- _Requirements_: Copy the lines holding the word "Blender", all of them.
[start of Data for the task]
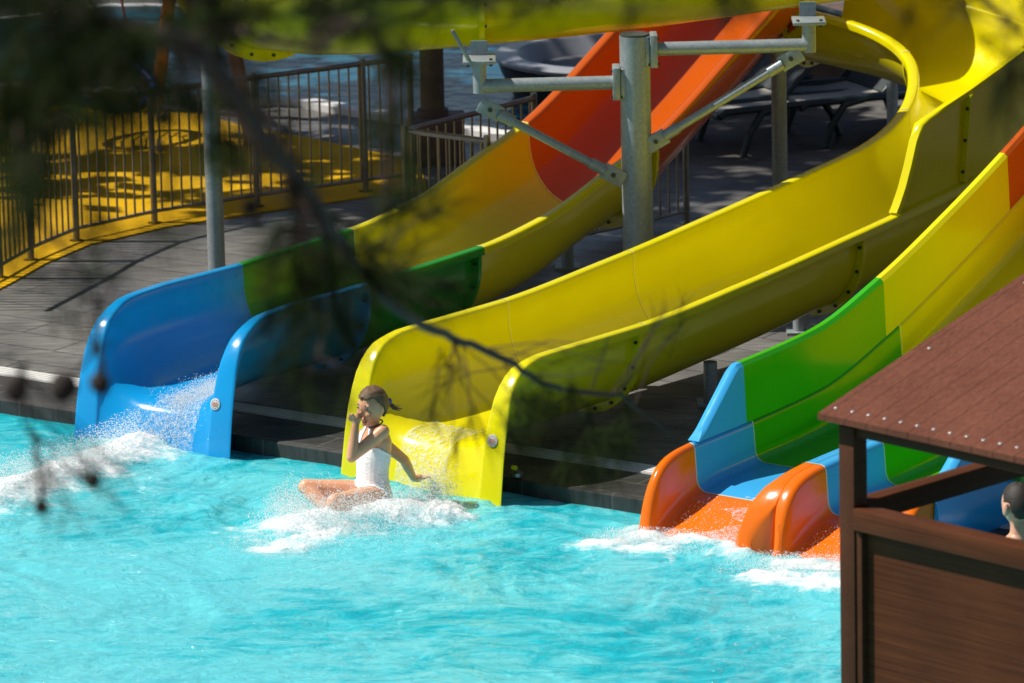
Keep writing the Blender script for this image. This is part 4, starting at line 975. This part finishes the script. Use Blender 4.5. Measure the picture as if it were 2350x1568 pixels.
[end of Data for the task]
[start of Data for the task]
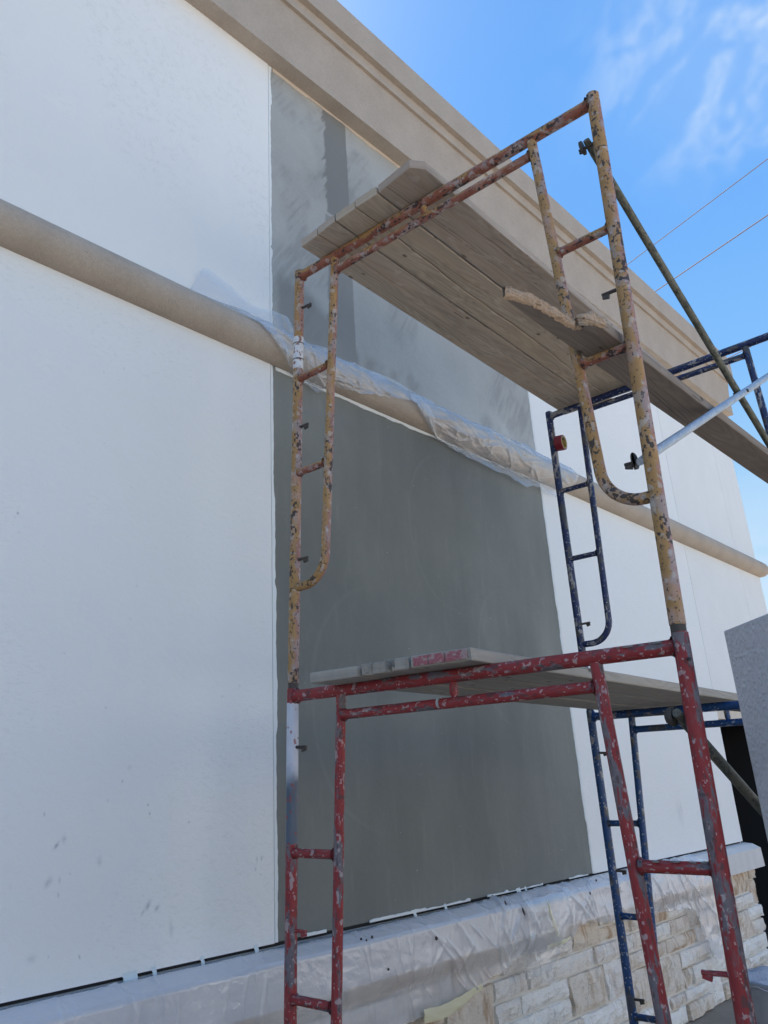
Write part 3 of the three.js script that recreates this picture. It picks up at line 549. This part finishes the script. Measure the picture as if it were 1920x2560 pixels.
[end of Data for the task]
[start of Data for the task]
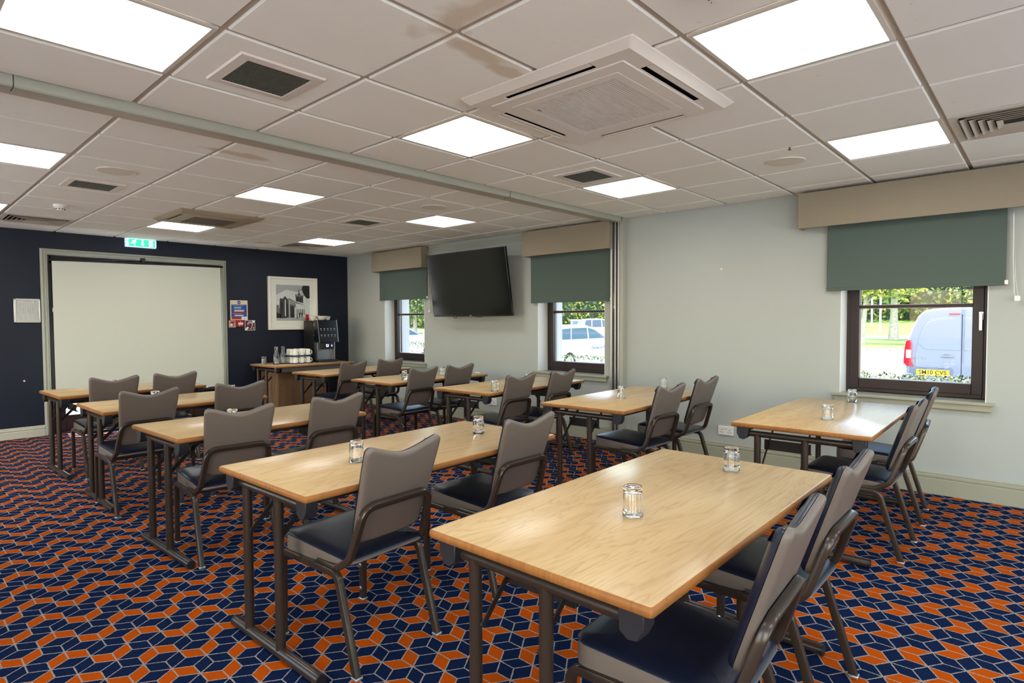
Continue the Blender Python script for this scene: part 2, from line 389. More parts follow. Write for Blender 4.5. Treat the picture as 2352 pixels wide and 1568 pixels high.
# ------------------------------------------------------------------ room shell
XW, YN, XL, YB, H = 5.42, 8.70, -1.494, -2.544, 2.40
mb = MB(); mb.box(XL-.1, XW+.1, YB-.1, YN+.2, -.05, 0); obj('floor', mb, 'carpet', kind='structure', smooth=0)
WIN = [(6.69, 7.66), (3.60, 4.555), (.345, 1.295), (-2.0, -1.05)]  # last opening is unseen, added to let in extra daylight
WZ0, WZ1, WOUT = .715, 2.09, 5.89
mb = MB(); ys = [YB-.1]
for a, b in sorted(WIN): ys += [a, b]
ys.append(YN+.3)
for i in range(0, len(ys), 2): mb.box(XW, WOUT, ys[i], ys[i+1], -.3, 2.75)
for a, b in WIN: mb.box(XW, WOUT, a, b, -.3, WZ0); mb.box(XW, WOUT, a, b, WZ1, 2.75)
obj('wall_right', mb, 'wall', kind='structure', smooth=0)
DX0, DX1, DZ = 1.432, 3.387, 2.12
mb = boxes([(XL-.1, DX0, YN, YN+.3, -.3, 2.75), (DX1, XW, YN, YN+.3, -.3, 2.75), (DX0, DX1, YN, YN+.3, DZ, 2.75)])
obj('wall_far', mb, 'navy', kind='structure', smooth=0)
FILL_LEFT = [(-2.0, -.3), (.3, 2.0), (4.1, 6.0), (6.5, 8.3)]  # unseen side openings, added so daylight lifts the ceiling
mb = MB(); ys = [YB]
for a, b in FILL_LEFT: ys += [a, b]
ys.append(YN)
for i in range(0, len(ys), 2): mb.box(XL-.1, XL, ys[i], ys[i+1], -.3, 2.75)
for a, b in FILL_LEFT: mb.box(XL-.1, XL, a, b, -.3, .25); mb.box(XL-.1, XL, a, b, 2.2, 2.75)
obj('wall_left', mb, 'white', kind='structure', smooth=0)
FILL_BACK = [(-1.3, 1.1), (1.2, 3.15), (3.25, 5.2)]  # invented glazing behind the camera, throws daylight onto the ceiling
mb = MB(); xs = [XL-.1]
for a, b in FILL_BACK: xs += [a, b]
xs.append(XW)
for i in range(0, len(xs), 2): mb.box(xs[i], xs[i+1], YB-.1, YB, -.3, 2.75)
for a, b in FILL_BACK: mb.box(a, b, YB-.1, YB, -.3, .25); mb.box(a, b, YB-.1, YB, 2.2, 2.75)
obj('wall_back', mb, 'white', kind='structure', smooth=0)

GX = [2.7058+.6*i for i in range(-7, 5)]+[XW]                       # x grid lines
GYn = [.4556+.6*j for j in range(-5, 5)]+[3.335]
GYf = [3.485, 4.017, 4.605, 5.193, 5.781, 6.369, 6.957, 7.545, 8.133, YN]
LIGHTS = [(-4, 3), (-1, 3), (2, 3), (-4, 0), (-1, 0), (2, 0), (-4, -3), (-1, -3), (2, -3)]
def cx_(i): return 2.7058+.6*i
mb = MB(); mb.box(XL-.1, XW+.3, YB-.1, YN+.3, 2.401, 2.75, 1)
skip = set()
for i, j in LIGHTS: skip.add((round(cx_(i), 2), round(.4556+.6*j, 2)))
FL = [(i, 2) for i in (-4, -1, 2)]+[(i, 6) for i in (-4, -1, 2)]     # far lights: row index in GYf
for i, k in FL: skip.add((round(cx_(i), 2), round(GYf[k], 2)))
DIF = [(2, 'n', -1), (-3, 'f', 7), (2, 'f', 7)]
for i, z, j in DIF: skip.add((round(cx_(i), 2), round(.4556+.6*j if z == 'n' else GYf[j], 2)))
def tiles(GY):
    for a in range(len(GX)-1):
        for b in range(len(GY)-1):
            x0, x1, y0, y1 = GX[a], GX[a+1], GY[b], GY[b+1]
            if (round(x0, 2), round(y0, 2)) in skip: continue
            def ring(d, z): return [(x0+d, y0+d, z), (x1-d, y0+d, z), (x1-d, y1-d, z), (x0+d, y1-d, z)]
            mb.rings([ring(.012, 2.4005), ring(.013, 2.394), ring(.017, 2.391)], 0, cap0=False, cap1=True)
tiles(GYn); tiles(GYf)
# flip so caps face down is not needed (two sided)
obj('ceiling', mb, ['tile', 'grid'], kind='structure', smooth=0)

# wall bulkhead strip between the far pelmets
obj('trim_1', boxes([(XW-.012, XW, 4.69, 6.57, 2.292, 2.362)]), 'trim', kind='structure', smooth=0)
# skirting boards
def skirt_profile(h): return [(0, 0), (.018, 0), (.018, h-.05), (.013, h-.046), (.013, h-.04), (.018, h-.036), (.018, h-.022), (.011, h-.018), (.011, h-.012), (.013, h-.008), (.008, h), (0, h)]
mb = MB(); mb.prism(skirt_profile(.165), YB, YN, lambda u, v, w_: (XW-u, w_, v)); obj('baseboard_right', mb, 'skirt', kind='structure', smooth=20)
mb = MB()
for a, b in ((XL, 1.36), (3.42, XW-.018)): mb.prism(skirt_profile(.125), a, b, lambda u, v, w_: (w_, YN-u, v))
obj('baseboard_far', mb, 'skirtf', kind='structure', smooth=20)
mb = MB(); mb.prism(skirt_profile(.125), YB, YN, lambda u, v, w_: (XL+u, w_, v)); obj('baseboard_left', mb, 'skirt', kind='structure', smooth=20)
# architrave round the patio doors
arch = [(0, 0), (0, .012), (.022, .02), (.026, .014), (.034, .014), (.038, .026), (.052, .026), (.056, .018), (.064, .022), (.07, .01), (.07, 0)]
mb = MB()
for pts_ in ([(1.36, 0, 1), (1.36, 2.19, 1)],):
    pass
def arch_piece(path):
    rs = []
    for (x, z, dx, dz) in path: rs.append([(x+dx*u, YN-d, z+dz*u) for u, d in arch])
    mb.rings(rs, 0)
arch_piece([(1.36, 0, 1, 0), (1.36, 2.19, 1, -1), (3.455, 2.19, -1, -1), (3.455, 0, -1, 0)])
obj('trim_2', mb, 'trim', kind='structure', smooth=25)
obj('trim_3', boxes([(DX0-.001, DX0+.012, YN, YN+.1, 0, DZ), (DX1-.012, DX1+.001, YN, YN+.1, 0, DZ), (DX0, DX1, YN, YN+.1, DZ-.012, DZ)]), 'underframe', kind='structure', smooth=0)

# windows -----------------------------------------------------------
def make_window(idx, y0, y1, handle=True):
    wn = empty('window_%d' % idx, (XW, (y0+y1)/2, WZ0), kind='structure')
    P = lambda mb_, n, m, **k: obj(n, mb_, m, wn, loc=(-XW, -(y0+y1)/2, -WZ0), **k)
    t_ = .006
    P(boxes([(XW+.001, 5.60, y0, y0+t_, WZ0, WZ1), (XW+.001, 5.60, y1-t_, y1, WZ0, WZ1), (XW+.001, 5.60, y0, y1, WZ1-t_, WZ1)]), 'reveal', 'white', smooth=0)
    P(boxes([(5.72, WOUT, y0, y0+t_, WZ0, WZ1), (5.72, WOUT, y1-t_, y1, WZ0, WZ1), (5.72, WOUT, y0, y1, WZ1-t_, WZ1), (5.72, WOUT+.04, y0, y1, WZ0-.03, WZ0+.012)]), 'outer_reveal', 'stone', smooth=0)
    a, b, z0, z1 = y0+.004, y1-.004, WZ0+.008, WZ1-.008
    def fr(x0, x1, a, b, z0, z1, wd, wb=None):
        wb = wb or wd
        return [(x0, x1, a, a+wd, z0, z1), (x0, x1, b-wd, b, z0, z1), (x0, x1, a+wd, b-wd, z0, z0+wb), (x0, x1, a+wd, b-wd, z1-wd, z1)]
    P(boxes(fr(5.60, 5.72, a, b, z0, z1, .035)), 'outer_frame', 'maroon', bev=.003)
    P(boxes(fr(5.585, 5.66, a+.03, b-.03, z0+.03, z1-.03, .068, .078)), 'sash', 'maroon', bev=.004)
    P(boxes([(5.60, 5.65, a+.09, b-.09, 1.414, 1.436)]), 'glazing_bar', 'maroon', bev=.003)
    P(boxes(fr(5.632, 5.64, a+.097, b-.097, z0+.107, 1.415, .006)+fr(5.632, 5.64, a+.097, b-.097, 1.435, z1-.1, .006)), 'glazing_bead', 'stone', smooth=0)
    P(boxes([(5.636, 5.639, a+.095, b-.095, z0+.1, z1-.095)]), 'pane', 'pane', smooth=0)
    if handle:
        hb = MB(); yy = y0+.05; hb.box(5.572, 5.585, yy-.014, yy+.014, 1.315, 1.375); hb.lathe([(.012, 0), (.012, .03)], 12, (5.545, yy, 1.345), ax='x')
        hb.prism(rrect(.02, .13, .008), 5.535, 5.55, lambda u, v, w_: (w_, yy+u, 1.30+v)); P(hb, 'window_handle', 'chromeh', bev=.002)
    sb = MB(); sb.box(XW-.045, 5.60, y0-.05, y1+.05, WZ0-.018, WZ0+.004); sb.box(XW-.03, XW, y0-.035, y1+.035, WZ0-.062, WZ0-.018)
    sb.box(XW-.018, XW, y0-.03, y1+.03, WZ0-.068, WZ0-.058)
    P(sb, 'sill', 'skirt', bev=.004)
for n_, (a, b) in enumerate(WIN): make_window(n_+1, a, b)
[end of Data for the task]
- _Reply_:
Keep writing the Blender script for this image. This is part 4, starting at line 975. This part finishes the script. Use Blender 4.5. Measure the picture as if it were 2350x1568 pixels.
Continue the Blender Python script for this scene: part 2, from line 389. More parts follow. Write for Blender 4.5. Treat the picture as 2352 pixels wide and 1568 pixels high.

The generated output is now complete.